INSTRUCTIONS FOR THE TASK: Reproduce precisely the lines between the start of the data below and the line with "scene.camera = cam", both included.

----- DATA SECTION

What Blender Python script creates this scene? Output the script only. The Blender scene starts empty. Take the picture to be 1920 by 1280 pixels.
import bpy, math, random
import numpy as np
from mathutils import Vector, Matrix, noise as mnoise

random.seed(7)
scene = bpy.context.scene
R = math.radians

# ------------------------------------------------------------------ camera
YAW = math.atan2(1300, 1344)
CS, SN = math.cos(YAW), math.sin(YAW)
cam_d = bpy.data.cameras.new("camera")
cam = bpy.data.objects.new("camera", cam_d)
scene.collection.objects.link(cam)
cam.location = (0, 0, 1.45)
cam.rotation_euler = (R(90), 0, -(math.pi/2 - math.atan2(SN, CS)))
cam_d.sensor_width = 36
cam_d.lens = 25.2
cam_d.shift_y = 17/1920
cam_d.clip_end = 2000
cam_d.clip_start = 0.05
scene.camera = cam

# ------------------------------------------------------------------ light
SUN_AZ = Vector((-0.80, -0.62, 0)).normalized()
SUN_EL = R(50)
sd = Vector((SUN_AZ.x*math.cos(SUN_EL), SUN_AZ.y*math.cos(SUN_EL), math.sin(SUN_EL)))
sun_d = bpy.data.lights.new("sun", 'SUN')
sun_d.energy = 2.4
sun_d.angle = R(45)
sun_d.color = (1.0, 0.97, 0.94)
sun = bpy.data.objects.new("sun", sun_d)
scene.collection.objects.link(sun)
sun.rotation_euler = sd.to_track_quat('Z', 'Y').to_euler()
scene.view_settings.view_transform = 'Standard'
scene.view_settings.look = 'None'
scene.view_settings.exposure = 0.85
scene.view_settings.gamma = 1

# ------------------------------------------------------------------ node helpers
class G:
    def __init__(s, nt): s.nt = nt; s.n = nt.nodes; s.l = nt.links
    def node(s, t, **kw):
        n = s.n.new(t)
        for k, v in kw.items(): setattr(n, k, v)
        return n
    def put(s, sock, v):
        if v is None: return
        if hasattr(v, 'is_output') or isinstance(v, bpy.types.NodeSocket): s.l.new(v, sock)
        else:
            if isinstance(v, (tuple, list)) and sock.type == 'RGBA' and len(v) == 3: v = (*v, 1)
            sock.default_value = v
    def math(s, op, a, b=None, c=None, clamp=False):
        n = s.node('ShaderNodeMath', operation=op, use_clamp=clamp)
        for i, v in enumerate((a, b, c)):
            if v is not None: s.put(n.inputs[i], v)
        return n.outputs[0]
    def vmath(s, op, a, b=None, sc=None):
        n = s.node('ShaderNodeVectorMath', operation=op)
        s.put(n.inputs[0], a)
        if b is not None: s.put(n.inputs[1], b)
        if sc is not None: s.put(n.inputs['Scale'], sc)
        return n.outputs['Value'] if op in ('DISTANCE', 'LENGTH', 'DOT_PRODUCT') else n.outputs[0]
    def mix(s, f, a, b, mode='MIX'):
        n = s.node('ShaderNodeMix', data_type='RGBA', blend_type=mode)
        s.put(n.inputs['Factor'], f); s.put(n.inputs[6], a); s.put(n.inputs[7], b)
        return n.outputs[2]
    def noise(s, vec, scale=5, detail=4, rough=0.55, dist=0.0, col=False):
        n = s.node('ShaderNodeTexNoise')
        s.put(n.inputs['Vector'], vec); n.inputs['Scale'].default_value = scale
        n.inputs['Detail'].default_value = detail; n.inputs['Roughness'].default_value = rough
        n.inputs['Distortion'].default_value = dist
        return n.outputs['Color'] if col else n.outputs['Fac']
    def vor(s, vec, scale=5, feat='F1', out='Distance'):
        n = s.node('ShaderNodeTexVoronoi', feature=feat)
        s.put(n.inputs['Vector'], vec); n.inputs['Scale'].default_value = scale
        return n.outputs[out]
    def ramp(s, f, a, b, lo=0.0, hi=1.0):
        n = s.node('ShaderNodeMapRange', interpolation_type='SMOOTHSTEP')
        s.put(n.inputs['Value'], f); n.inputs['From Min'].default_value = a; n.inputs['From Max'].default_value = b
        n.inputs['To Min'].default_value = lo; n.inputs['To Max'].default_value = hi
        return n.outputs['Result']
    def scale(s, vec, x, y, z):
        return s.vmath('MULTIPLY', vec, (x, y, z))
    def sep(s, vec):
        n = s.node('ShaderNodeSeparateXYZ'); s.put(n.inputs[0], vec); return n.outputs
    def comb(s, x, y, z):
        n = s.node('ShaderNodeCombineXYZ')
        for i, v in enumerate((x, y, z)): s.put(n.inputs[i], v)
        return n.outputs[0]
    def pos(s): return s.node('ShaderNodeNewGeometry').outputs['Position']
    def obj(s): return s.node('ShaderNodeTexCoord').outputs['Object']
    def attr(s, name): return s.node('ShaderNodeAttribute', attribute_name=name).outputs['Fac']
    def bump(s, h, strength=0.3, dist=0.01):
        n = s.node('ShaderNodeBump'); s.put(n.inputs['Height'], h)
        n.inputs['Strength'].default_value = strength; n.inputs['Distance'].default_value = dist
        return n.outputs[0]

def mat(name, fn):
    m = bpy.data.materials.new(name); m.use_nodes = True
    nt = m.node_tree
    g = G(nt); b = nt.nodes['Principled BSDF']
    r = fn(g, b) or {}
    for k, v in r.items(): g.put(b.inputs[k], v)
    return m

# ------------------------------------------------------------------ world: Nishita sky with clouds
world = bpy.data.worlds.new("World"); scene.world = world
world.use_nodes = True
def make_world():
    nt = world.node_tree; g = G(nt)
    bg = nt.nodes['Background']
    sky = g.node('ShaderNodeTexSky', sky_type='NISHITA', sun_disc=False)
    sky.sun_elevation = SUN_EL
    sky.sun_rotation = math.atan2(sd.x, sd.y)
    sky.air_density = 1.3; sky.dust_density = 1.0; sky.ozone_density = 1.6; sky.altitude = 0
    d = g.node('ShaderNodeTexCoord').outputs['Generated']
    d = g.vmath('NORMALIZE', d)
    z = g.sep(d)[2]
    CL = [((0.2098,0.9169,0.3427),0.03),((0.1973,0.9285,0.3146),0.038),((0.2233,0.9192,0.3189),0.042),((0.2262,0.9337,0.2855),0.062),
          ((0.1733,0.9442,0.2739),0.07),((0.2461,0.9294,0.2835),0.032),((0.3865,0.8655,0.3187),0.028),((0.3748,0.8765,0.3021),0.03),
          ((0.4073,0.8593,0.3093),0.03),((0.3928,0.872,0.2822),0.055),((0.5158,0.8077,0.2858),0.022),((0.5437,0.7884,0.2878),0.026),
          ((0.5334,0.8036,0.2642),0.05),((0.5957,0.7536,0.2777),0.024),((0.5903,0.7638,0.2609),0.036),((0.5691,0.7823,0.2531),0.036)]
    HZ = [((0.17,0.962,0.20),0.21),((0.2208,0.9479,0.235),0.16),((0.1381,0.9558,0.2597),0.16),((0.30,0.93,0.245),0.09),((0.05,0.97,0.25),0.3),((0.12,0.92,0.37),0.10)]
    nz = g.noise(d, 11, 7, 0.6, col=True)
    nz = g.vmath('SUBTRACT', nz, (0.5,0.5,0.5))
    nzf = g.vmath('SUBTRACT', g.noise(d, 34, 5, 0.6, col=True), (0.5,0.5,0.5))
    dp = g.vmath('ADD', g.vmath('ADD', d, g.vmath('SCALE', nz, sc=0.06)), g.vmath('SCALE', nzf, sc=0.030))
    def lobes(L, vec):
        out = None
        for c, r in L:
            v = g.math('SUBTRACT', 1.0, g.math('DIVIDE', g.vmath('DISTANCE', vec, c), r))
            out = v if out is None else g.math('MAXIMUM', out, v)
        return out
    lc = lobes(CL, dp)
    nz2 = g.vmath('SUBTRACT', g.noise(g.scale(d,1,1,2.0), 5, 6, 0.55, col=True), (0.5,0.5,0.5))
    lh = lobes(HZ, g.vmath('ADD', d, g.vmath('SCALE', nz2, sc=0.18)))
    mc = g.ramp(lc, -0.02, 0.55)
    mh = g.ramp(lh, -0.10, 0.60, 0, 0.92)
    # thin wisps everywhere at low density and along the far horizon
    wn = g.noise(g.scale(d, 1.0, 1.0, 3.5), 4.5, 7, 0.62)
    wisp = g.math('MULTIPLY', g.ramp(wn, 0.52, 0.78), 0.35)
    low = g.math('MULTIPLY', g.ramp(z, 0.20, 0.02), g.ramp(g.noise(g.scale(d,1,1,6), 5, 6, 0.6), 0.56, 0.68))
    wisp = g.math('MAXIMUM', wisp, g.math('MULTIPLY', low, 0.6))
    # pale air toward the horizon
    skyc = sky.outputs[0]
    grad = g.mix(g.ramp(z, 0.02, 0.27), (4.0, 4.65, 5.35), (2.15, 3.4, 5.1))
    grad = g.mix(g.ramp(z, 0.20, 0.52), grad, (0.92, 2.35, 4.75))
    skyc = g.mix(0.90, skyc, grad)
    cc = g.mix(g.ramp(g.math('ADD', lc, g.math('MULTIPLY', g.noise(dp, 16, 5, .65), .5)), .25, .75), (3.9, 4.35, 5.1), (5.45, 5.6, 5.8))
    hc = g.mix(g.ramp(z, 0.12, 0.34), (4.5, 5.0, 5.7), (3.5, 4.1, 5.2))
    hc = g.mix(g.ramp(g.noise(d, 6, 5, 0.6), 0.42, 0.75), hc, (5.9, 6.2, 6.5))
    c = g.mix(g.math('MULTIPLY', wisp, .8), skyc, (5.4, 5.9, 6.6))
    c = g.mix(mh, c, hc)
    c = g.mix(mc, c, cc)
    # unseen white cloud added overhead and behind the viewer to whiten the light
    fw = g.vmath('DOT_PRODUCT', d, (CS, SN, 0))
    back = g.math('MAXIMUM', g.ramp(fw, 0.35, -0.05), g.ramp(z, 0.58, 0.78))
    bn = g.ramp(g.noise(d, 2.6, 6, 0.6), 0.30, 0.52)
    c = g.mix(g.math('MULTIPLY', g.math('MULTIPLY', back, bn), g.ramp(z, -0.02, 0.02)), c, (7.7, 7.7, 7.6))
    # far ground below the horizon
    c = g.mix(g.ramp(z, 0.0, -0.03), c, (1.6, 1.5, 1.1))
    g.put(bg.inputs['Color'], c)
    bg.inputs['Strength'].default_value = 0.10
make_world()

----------

WRITTEN RESPONSE:
What Blender Python script creates this scene? Output the script only. The Blender scene starts empty. Take the picture to be 1920 by 1280 pixels.
import bpy, math, random
import numpy as np
from mathutils import Vector, Matrix, noise as mnoise

random.seed(7)
scene = bpy.context.scene
R = math.radians

# ------------------------------------------------------------------ camera
YAW = math.atan2(1300, 1344)
CS, SN = math.cos(YAW), math.sin(YAW)
cam_d = bpy.data.cameras.new("camera")
cam = bpy.data.objects.new("camera", cam_d)
scene.collection.objects.link(cam)
cam.location = (0, 0, 1.45)
cam.rotation_euler = (R(90), 0, -(math.pi/2 - math.atan2(SN, CS)))
cam_d.sensor_width = 36
cam_d.lens = 25.2
cam_d.shift_y = 17/1920
cam_d.clip_end = 2000
cam_d.clip_start = 0.05
scene.camera = cam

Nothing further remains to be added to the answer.